MacKay talks some more about the hardships of the shoot (yes, that was him diving off the wall of a French town into a freezing river — actual location, Darlington) and yet, open and ingenuous, he cringes at the idea that he’s coming across as a pampered beauty queen. “We could go home every night and have a bath,” he says. “Whereas the people we were portraying, the stories we were putting across . . . It was a drop in the ocean compared to what some of those fellas went through.”

MacKay’s connection to the war is on the side of his Australian father, Paul, a production manager, whose grandfather came to Australia from Ireland and fought with the Anzacs. “I don’t know his full story,” MacKay says, sounding sad. We talk about “the kids” today and how they measure up to the Greatest Generation, and would they have fought in similar circumstances and he says: “Absolutely I think they would, because humans adapt to whatever their situation is.”

Playing it from the core

He worries about how we, as a society, don’t seem to be “in tune with our core values because they don’t get tested often”. And no, he doesn’t do social media. And neither is he tempted.

“I’ve never had it, so it’s never been an issue,” he says. “As soon as the idea of doing it has even been entertained, I’ve said, ‘No. I don’t want to.’ “ But, well, with Instagram he could, you know, post pictures to his followers of the meals he’s eating. “Nah. I’d rather just cook one instead.”

MacKay began acting at the age of 11, when a talent scout spotted him at the Harrodian School, a private school in Barnes, southwest London, and cast him as Curly, one of the Lost Boys in PJ Hogan’s big-screen version of Peter Pan.

He continued to act “consistently but sparsely” throughout his school days (as the son of Clive Owen in The Boys are Back, and the brother of Jamie Bell in Defiance), but says that he decided to pursue it as a career only at 19, bypassing drama school and fully embracing that swoony, soft and sensitive persona, best seen opposite Saoirse Ronan in How I Live Now and opposite Anya Taylor-Joy in The Secret of Marrowbone.

I tell him that he seems to have cornered the market in a certain strain of wounded vulnerability and he does not disagree (or maybe he’s being polite). “In all the different characters that I play, they’re all leaves and branches from whatever my core is,” he says. “I don’t know if my core is vulnerable, but my throughline is, oftentimes.

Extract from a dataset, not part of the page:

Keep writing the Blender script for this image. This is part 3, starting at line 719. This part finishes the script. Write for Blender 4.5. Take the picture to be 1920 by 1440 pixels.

And maybe that’s not a good thing, but I can never stretch too far from that.”

He dated Ronan, briefly, after How I Live Now, but prefers not to discuss girlfriends or partners (“Oh, I can’t talk about that,” is his stock response to romantic queries) and will only say that his personal life consists of “cooking, spending time with friends and family, bits and bobs, really”.

Next for MacKay is playing Ned Kelly in the Australian drama True History of the Kelly Gang. Adapted from the novel by Peter Carey and directed by Justin Kurzel (Snowtown), it’s another huge and possibly career-defining role, and a suitably prestigious follow-up to 1917. He talks excitedly about it, about the preparation involved (three months of chopping wood and horse riding) and how he and the other cast members formed a punk band (Kurzel saw the Kelly Gang as archetypal punks) and played their self-penned songs at a Melbourne bar before the shoot (“We walked on set the next day with the swagger of a real punk band!”). The experience, he says, was transformative.

The conversation winds its way back to 1917 and to the other big names in the film. There are cameo roles for Benedict Cumberbatch and Richard Madden as well as Firth. Was MacKay intimidated, not just by carrying a film in which Doctor Strange and Mr Darcy are only minor players, but by acting opposite these heavyweights? “Of course, there’s a respect and awe there,” he begins, cautiously, before smiling, and allowing himself for the first time, the tiniest hint of pride. “But by the same token, going toe to toe with them? There’s a thrill to that. It’s exciting.” Expect, in short, more of the same in future.